Dans ce domaine aussi, il conviendrait d'établir un « choc de confiance » , en renforçant la contributivité du système. Cette démarche pourrait prendre la forme d'une réforme structurelle en deux étapes :
- l'adoption dès 2008, par la Cnav et les régimes alignés, du mode de gestion utilisé par points ;
- puis, dans un second temps, par exemple en 2012, la mise en oeuvre d' un système à cotisations définies sur le modèle des comptes notionnels suédois complété par un mécanisme d'ajustement. Ce délai de quatre ans supplémentaires laisserait un recul suffisant pour préparer l'opération sur le plan technique et pour informer la population.
Plutôt que d'ajuster tous les quatre ou cinq ans les paramètres de l'assurance vieillesse, sans doute vaudrait-il mieux refonder une fois pour toutes le cadre général de l'assurance vieillesse, tel qu'il a été conçu en 1945 47 ( * ) . Une telle réforme mériterait assurément les qualificatifs de « structurelle » ou de « systémique ». Il faudrait pour cela concevoir un ensemble de dispositions permettant tout à la fois de garantir la stabilité financière du régime par répartition au cours des prochaines décennies et de disposer de mécanismes de pilotage efficaces. Le système des comptes notionnels suédois présente ces avantages et permet d'éviter que, comme aujourd'hui en France, le poids des ajustements financiers nécessaires soit principalement mis à la charge des générations futures. Dans notre pays, en effet, le pacte entre les générations est en quelque sorte rongé par le doute et la mauvaise gouvernance intrinsèque du mode de gestion par annuités.

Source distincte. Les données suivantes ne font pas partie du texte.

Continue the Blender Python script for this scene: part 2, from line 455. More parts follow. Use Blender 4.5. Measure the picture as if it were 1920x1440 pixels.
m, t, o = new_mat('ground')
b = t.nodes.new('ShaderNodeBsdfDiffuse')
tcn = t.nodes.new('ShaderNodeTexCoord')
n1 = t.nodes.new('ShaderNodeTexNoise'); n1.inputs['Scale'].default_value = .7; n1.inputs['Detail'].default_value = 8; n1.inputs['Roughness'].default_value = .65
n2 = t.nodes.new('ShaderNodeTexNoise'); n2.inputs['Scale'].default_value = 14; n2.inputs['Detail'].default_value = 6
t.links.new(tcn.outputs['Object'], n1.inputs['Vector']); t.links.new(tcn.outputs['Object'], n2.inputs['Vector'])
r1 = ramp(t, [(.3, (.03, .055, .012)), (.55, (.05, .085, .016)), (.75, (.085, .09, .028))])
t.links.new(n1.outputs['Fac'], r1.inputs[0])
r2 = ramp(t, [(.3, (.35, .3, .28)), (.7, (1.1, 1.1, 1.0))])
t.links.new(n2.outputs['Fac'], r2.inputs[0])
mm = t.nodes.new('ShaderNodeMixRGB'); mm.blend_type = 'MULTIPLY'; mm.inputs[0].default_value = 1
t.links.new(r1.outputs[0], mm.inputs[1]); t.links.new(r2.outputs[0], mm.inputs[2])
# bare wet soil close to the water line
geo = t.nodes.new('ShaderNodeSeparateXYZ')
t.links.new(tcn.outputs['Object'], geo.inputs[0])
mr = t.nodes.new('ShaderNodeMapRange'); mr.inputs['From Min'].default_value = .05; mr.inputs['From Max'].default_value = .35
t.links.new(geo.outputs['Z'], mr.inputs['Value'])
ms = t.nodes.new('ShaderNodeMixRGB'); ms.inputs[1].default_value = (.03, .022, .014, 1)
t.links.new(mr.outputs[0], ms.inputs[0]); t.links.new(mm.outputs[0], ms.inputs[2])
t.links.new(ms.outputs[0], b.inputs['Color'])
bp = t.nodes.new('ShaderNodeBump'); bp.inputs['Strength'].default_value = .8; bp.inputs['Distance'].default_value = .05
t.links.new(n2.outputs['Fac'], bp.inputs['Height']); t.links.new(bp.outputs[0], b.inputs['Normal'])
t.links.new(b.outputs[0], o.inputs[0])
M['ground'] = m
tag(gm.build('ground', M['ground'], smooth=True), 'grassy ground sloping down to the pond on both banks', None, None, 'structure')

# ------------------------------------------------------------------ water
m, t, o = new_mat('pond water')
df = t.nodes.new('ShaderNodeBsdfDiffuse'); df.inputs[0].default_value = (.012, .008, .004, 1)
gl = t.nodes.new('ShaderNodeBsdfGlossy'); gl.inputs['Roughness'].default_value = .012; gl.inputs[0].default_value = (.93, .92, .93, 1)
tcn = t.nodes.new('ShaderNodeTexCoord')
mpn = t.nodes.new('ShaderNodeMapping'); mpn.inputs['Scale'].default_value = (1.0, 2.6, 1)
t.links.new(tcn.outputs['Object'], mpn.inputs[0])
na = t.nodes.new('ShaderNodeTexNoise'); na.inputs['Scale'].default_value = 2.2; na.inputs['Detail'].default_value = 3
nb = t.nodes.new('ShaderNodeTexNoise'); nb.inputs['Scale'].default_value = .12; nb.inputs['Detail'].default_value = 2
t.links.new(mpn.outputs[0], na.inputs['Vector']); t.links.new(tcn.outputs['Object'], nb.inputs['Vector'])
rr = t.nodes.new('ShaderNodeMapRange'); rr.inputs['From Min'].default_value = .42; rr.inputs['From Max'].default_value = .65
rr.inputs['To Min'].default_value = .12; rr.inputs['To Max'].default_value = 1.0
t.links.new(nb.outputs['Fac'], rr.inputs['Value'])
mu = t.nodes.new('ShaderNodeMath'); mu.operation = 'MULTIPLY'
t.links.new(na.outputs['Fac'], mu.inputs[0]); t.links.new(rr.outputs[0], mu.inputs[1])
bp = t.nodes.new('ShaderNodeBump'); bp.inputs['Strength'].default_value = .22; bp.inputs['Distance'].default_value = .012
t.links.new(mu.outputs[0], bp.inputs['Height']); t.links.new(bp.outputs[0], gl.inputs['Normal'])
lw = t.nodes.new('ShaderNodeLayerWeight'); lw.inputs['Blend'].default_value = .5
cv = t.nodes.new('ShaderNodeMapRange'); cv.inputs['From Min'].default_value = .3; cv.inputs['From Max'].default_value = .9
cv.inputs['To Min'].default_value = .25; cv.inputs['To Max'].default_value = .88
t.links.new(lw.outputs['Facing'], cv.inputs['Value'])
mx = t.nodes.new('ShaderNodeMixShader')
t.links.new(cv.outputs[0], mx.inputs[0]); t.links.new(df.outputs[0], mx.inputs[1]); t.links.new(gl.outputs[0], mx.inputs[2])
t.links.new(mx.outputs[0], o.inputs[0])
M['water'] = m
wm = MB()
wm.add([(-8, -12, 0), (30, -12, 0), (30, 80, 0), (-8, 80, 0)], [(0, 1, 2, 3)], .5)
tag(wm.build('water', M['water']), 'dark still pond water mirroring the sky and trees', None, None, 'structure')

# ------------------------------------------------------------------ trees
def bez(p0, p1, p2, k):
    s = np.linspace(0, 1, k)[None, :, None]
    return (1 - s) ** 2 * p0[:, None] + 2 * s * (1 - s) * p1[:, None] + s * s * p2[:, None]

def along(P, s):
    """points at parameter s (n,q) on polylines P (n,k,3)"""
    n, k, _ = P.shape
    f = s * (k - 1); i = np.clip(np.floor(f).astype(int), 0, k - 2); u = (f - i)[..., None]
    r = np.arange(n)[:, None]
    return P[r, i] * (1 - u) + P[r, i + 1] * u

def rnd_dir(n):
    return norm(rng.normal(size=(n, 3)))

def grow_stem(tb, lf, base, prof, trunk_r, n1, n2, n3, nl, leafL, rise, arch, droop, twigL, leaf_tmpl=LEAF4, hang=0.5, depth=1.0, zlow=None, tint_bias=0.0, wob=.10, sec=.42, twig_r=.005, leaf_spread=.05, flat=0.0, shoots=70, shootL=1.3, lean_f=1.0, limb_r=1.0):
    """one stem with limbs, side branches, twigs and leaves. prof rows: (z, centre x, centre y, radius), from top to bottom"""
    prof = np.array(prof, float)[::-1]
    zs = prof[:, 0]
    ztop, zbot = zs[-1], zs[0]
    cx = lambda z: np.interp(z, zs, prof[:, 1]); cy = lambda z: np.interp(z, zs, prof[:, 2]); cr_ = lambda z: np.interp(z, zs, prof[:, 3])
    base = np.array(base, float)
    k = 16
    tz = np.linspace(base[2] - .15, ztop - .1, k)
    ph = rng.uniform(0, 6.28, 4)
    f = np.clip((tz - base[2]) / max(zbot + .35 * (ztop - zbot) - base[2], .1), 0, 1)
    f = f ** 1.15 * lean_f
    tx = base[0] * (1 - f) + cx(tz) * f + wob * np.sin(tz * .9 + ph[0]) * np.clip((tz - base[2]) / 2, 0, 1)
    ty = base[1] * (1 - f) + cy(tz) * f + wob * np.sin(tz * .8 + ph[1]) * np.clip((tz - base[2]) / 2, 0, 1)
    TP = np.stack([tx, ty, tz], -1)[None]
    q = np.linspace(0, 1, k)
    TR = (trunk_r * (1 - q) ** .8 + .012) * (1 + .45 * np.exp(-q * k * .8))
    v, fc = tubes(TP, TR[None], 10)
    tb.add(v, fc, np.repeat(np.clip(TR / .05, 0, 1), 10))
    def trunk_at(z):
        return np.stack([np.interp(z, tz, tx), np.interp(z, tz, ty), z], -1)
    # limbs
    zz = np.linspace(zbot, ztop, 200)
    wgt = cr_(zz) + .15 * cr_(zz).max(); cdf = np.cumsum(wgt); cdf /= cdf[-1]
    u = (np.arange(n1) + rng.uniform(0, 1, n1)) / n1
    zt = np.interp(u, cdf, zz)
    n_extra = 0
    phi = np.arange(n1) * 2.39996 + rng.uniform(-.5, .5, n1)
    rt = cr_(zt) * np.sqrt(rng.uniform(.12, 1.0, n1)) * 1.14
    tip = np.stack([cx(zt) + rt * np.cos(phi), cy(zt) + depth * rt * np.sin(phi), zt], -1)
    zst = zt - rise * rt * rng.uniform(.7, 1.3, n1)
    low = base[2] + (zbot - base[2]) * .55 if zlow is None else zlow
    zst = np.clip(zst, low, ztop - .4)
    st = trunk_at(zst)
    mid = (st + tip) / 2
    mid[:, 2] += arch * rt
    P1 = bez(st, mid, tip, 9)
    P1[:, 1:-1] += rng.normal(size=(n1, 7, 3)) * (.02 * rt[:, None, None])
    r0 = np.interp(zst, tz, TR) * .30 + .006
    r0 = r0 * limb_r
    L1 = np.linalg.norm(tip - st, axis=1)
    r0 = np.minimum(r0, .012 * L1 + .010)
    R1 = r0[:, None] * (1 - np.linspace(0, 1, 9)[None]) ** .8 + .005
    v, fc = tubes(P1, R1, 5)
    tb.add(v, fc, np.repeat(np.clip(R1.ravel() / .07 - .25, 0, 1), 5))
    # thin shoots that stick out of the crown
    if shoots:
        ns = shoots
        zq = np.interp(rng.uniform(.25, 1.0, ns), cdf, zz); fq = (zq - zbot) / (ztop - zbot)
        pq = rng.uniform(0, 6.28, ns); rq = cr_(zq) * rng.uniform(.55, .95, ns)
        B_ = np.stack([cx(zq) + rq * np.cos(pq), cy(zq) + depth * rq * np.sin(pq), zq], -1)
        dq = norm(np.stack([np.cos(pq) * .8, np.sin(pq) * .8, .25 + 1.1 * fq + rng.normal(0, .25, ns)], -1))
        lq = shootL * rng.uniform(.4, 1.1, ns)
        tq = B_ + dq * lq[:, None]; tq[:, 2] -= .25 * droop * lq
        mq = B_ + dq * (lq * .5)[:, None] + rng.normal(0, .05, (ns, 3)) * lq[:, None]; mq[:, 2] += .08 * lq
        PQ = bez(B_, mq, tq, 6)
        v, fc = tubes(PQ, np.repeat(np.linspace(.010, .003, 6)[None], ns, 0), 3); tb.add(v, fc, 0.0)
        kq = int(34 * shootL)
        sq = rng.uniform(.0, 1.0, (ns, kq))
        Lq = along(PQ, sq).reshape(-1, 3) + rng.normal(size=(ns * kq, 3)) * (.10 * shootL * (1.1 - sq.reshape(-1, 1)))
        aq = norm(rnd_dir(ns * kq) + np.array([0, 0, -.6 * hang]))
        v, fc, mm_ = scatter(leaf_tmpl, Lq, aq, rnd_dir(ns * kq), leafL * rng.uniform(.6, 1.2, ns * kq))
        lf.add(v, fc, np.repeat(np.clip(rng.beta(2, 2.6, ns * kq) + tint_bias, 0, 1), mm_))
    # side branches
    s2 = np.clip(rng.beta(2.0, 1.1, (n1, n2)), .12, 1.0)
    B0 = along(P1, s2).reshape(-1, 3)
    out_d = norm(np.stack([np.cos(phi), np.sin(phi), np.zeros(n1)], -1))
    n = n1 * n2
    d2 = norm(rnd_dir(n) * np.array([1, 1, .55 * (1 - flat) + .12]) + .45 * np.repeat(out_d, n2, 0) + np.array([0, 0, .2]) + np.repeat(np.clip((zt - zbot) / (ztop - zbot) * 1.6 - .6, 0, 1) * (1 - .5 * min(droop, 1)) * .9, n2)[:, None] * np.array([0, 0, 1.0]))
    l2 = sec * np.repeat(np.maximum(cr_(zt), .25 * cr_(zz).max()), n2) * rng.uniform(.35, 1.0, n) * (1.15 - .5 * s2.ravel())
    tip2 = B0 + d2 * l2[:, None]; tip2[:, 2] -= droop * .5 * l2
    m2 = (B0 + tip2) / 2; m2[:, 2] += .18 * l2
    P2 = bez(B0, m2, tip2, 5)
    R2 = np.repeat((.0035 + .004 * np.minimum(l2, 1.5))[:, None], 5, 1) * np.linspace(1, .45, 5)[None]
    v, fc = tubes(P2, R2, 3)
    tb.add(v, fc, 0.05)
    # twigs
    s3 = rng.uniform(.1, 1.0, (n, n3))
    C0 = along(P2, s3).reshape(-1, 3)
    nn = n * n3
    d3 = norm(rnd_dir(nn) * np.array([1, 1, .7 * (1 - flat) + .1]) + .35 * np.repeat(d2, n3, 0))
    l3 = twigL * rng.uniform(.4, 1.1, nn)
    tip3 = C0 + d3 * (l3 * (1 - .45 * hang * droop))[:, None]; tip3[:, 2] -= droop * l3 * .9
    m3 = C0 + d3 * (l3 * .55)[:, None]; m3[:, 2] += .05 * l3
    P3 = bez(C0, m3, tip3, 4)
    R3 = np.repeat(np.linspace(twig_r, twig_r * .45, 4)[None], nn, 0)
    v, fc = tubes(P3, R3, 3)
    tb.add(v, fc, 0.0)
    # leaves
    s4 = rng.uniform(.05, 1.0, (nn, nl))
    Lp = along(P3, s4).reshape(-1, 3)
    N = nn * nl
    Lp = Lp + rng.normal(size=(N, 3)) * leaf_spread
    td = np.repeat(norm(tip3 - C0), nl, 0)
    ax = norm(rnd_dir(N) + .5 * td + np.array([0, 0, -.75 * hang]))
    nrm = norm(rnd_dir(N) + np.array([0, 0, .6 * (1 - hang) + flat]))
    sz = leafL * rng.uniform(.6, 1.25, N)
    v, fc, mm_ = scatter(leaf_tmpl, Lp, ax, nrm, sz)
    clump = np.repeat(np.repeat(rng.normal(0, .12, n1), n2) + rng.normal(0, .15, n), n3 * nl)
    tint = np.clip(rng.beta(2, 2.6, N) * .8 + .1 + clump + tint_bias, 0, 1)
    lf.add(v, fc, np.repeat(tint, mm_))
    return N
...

En s'inspirant de la réforme menée en Suède, notre pays adopterait un système fondé sur la notion de contributivité et se fixant pour objectif la préservation d'un haut niveau de retraite à l'avenir. A l'instar de la plupart de nos partenaires, la variable d'ajustement principale serait l'âge de départ en retraite des assurés sociaux et, dans une moindre mesure le taux de progression des pensions, plutôt que le niveau des cotisations sociales.
Compte tenu de l'ampleur du déficit actuel de l'assurance vieillesse, il est probable que l'option d'une nouvelle réforme paramétrique s'imposera dans les prochains mois. Si tel devait être le choix du Gouvernement, du moins faudrait-il prévoir un examen approfondi, d'ici à 2012, de la problématique et de la faisabilité d'une réforme d'ensemble car la dégradation des comptes posera la question de la capacité du système des annuités à faire face au vieillissement de la population.
* 43 Rapport précité sur la Suède.
* 44 Troisième rapport du Cor : « Retraites : perspectives 2020 et 2050 ».
* 45 Voir également le rapport de la Cour des comptes de juin 2007 sur la situation et les perspectives des finances publiques (pages 59 à 62).
* 46 Premier rapport du Conseil d'orientation des finances publiques - février 2007.
* 47 Voir également les pages 41 à 54 du rapport n° 59 (2006/2007) fait par Dominique Leclerc au nom de la commission des affaires sociales du Sénat sur l'assurance vieillesse (projet de loi de financement de la sécurité sociale pour 2007 ; tome IV).